-- begin --

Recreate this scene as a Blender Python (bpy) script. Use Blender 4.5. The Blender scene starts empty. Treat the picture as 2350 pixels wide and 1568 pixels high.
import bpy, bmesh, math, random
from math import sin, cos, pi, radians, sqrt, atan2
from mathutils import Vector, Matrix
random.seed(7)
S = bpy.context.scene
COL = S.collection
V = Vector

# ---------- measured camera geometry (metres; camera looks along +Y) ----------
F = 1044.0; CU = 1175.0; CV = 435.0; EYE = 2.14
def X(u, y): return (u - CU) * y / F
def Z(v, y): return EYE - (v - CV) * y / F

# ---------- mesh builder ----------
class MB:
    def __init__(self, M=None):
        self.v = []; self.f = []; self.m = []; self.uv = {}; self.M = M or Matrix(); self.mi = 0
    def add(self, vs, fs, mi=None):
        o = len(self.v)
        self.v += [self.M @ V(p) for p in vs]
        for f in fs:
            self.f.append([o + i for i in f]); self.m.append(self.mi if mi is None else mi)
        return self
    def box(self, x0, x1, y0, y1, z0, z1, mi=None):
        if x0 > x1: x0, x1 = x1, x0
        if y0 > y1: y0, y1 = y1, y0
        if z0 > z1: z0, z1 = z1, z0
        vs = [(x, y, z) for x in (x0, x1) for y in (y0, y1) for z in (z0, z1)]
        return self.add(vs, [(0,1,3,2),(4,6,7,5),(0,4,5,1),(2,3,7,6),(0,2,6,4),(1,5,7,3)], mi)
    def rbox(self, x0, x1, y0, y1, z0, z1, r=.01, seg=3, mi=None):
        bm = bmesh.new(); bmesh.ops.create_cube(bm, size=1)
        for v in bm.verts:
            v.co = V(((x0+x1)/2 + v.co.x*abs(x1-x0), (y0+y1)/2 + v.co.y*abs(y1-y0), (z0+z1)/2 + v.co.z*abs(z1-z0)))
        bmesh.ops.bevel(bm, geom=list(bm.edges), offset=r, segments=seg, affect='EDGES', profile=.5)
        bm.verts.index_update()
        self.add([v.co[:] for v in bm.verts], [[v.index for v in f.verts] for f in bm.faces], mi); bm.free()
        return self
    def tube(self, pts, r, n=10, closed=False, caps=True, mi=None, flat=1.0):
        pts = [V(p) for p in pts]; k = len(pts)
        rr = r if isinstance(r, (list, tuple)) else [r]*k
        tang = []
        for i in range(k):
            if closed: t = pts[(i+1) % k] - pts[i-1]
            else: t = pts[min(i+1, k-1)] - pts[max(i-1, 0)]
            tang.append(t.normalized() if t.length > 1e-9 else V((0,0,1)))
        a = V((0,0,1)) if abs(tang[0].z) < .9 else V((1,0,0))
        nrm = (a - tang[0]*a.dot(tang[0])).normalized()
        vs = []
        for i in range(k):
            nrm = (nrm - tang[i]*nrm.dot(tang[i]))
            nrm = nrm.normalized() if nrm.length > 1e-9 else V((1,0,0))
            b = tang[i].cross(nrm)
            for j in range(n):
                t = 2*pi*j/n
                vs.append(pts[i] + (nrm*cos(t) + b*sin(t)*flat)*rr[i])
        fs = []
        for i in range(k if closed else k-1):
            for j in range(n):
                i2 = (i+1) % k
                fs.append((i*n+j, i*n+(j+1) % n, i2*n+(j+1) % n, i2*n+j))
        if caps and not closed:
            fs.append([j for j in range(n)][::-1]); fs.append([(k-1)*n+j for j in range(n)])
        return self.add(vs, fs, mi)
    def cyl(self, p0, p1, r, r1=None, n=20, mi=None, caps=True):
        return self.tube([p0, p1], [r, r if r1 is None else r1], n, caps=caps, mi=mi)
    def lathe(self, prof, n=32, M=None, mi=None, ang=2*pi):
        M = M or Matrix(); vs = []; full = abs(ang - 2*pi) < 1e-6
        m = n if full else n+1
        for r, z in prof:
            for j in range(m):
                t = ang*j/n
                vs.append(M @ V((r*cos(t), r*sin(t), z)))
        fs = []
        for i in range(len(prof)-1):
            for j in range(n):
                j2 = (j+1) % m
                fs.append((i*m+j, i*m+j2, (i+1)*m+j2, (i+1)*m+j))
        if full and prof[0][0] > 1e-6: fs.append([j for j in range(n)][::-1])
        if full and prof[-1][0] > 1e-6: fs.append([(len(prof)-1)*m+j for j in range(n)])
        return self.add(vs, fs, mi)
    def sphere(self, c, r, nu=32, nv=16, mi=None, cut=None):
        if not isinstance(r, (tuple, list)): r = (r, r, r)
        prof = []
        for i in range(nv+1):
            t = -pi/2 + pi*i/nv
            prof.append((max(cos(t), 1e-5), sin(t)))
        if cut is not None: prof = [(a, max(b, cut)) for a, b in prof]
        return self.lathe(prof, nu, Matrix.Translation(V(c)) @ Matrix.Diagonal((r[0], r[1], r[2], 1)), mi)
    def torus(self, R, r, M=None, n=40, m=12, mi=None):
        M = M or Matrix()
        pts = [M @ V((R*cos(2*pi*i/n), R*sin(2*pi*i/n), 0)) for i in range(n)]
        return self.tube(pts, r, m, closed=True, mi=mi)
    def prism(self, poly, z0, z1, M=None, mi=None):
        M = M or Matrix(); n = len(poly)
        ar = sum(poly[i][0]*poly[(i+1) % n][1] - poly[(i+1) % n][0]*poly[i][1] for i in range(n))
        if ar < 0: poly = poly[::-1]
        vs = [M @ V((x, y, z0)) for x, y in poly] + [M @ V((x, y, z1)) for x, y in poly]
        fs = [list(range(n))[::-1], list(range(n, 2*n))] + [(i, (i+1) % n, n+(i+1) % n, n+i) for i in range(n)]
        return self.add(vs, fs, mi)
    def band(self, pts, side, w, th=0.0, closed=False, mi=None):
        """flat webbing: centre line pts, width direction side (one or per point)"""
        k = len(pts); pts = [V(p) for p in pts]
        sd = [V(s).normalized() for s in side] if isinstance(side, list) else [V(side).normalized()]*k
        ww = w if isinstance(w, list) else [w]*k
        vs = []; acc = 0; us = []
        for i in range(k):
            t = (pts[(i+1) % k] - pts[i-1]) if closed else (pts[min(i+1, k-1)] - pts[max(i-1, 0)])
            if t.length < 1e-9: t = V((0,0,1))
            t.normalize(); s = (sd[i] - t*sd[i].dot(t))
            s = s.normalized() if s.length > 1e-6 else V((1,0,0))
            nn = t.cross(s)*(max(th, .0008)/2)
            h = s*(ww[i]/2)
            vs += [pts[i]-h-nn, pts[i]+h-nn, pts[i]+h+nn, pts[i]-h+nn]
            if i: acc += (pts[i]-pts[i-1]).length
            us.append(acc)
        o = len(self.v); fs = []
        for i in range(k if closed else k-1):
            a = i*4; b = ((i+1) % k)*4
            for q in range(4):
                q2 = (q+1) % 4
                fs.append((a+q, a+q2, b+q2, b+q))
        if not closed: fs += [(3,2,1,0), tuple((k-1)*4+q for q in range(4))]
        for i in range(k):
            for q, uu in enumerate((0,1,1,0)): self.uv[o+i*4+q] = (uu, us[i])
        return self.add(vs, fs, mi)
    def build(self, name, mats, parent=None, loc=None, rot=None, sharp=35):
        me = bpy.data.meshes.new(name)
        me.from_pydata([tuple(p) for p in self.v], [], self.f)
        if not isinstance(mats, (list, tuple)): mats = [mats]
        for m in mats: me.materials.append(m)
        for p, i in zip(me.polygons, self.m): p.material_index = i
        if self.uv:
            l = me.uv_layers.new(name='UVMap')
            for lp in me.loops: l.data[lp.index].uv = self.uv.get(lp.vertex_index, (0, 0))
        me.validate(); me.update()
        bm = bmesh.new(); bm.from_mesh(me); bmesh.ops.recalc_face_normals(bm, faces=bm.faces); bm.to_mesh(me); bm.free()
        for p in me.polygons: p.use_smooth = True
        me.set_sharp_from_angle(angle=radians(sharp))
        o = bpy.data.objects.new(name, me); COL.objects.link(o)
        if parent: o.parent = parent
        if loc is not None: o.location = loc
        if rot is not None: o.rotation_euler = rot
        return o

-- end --

## [YOUR TASK]
Only the lines from the beginning of the material to the line containing "def Z(v, y): return EYE - (v - CV) * y / F" should be echoed, verbatim and in full.

## [FINAL RESULT]
Recreate this scene as a Blender Python (bpy) script. Use Blender 4.5. The Blender scene starts empty. Treat the picture as 2350 pixels wide and 1568 pixels high.
import bpy, bmesh, math, random
from math import sin, cos, pi, radians, sqrt, atan2
from mathutils import Vector, Matrix
random.seed(7)
S = bpy.context.scene
COL = S.collection
V = Vector

# ---------- measured camera geometry (metres; camera looks along +Y) ----------
F = 1044.0; CU = 1175.0; CV = 435.0; EYE = 2.14
def X(u, y): return (u - CU) * y / F
def Z(v, y): return EYE - (v - CV) * y / F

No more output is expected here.